Q: Where can I watch the Champions League final in Hackney?
Kick-off is 5pm BST on Saturday 30 May 2026, Arsenal vs PSG at the Puskás Aréna in Budapest. The bigger Hackney pubs with proper screens and sound: the Royal Inn on the Park (Victoria Park), the Pembury Tavern (Amhurst Road), the Cock Tavern (Mare Street), the Five Points Brewery taproom (Mare Street), and Howling Hops (Hackney Wick). Arrive by 4pm.
Q: When is the May half-term in Hackney 2026?
Most Hackney schools are off from Monday 25 May to Friday 29 May 2026. The Spring Bank Holiday itself falls on Monday 25 May.
Q: What free things can I do in Hackney this week?
Victoria Park (splash pool reopens for the season on Bank Holiday Monday), Broadway Market and Netil Market on Saturday, the canal towpath from Hackney Wick to Limehouse, Hackney City Farm in Haggerston Park, Abney Park Cemetery in Stoke Newington, and the self-guided Hackney Wick street art trail. Most of the borough’s best moves cost nothing.

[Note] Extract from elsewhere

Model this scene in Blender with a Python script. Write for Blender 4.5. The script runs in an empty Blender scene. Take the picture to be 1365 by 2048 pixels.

Q: What’s the best half-term activity in Hackney for under-tens?
Victoria Park splash pool from Monday onwards, Hackney City Farm any day, the Rio Cinema’s family screenings (check the weekend programme), and Toddler Time at Hackney Picturehouse during the week.
Q: Is the Yard Theatre open this week?
No. The Yard closed in 2025 for a full rebuild and reopens on 14 July 2026 with Philosophy of the World. The bar and kitchen are also closed during construction. What you can do this week is buy season tickets when general sale opens at noon on Thursday 28 May.
Q: Where is Sally Abé’s new restaurant?
Teal by Sally Abé is at 52 Wilton Way, E8 1BS, in the old Sesta and Pidgin site. It opened on 26 March 2026. Book online.
Q: Will the Arsenal title parade on Sunday affect Hackney?
Indirectly. The parade is in Islington, starting at 2pm on Sunday 31 May, but the Overground from Hackney Central, Hackney Wick, Homerton and Dalston will be heavily used by parade-goers heading west. Expect crowded trains from about midday to early evening.